(Records with scene code)
──────────────────────────────

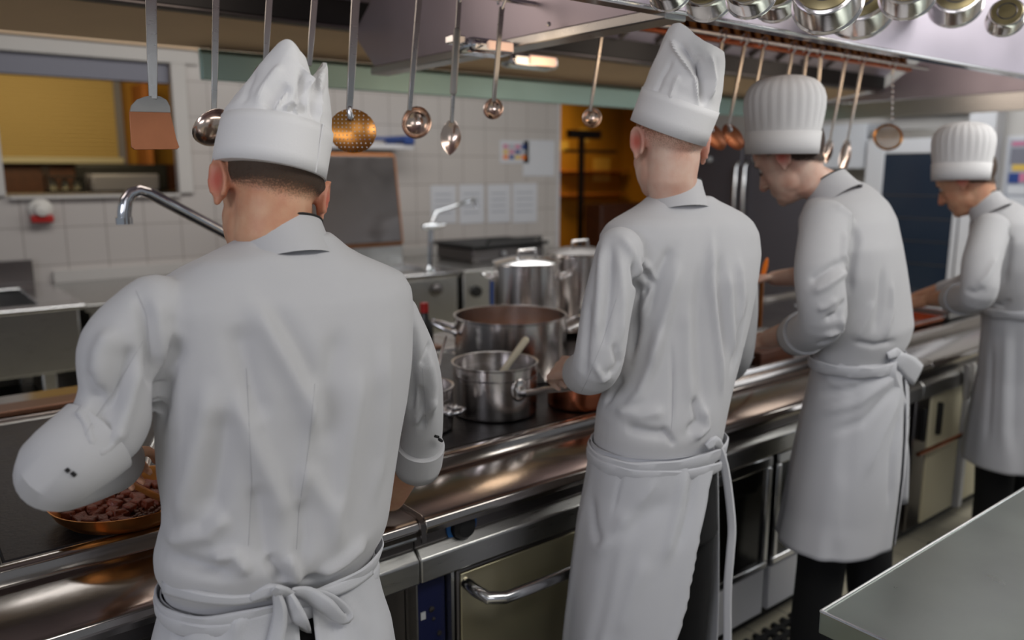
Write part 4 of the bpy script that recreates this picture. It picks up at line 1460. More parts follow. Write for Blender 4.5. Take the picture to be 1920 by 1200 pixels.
def head_shapes(mb, H, neck_to, ear=1.0):
    def B(c, rx, ry, rz, rot=None):
        mx = H if rot is None else H @ rot
        mb.ball(H @ Vector(c), rx, ry, rz, mx, 24, 16)
    B((0, -.014, .036), .076, .096, .090)
    B((0, .022, .010), .070, .080, .075)
    B((0, .034, -.042), .063, .062, .078)
    B((0, .050, -.086), .043, .042, .032)
    B((0, .078, -.098), .019, .017, .017)
    for s in (-1, 1):
        B((.036 * s, .058, -.032), .024, .024, .030)
        B((.044 * s, .016, -.062), .017, .034, .034)
        B((.030 * s, .084, .024), .026, .012, .009)
    B((0, .082, .040), .045, .018, .040)
    mb.capsule([H @ Vector((0, .092, .016)), H @ Vector((0, .108, -.014)), H @ Vector((0, .118, -.034))], [.010, .0115, .013], 12)
    for s in (-1, 1):
        B((.011 * s, .106, -.038), .008, .010, .007)
    B((0, .092, -.062), .023, .009, .0065)
    B((0, .090, -.073), .021, .009, .0075)
    # ears: flat shell with a thicker rim, standing a little away from the head
    for s in (-1, 1):
        R = Matrix.Rotation(math.radians(-24 * s), 4, 'Z') @ Matrix.Rotation(math.radians(8 * s), 4, 'Y')
        B((.079 * s, -.010, -.004), .0065, .019, .031, R)
        c = Vector((.083 * s, -.014, -.004))
        pts = []
        for k in range(11):
            a = math.radians(-70 + 290 * k / 10)
            q = R @ Vector((.003 * s, -.018 * math.cos(a) * 1.0 + 0, .031 * math.sin(a)))
            pts.append(H @ (c + q.to_3d()))
        mb.tube(pts, .0045 * ear, 8)
        B((.081 * s, -.002, -.033), .006, .009, .010)
    nk = Vector(neck_to)
    a = H @ Vector((0, -.022, -.030))
    b = H @ Vector((0, -.012, -.078))
    mb.capsule([a, b, b.lerp(nk, .5), nk], [.058, .056, .053, .048], 24)


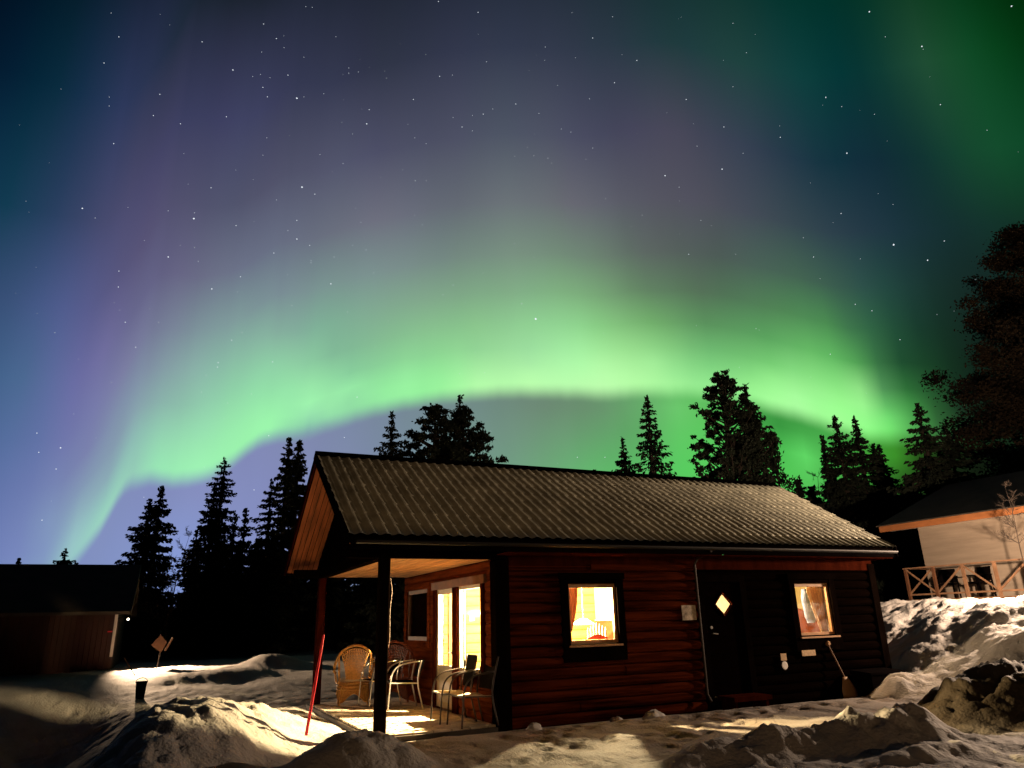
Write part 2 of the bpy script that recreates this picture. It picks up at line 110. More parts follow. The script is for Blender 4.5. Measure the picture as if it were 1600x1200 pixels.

──────────────────────────────

What to do
In your copy, repeat each record exactly and include no pictures.

Solved exercise
Write part 4 of the bpy script that recreates this picture. It picks up at line 1460. More parts follow. Write for Blender 4.5. Take the picture to be 1920 by 1200 pixels.
def head_shapes(mb, H, neck_to, ear=1.0):
    def B(c, rx, ry, rz, rot=None):
        mx = H if rot is None else H @ rot
        mb.ball(H @ Vector(c), rx, ry, rz, mx, 24, 16)
    B((0, -.014, .036), .076, .096, .090)
    B((0, .022, .010), .070, .080, .075)
    B((0, .034, -.042), .063, .062, .078)
    B((0, .050, -.086), .043, .042, .032)
    B((0, .078, -.098), .019, .017, .017)
    for s in (-1, 1):
        B((.036 * s, .058, -.032), .024, .024, .030)
        B((.044 * s, .016, -.062), .017, .034, .034)
        B((.030 * s, .084, .024), .026, .012, .009)
    B((0, .082, .040), .045, .018, .040)
    mb.capsule([H @ Vector((0, .092, .016)), H @ Vector((0, .108, -.014)), H @ Vector((0, .118, -.034))], [.010, .0115, .013], 12)
    for s in (-1, 1):
        B((.011 * s, .106, -.038), .008, .010, .007)
    B((0, .092, -.062), .023, .009, .0065)
    B((0, .090, -.073), .021, .009, .0075)
    # ears: flat shell with a thicker rim, standing a little away from the head
    for s in (-1, 1):
        R = Matrix.Rotation(math.radians(-24 * s), 4, 'Z') @ Matrix.Rotation(math.radians(8 * s), 4, 'Y')
        B((.079 * s, -.010, -.004), .0065, .019, .031, R)
        c = Vector((.083 * s, -.014, -.004))
        pts = []
        for k in range(11):
            a = math.radians(-70 + 290 * k / 10)
            q = R @ Vector((.003 * s, -.018 * math.cos(a) * 1.0 + 0, .031 * math.sin(a)))
            pts.append(H @ (c + q.to_3d()))
        mb.tube(pts, .0045 * ear, 8)
        B((.081 * s, -.002, -.033), .006, .009, .010)
    nk = Vector(neck_to)
    a = H @ Vector((0, -.022, -.030))
    b = H @ Vector((0, -.012, -.078))
    mb.capsule([a, b, b.lerp(nk, .5), nk], [.058, .056, .053, .048], 24)


Write part 2 of the bpy script that recreates this picture. It picks up at line 110. More parts follow. The script is for Blender 4.5. Measure the picture as if it were 1600x1200 pixels.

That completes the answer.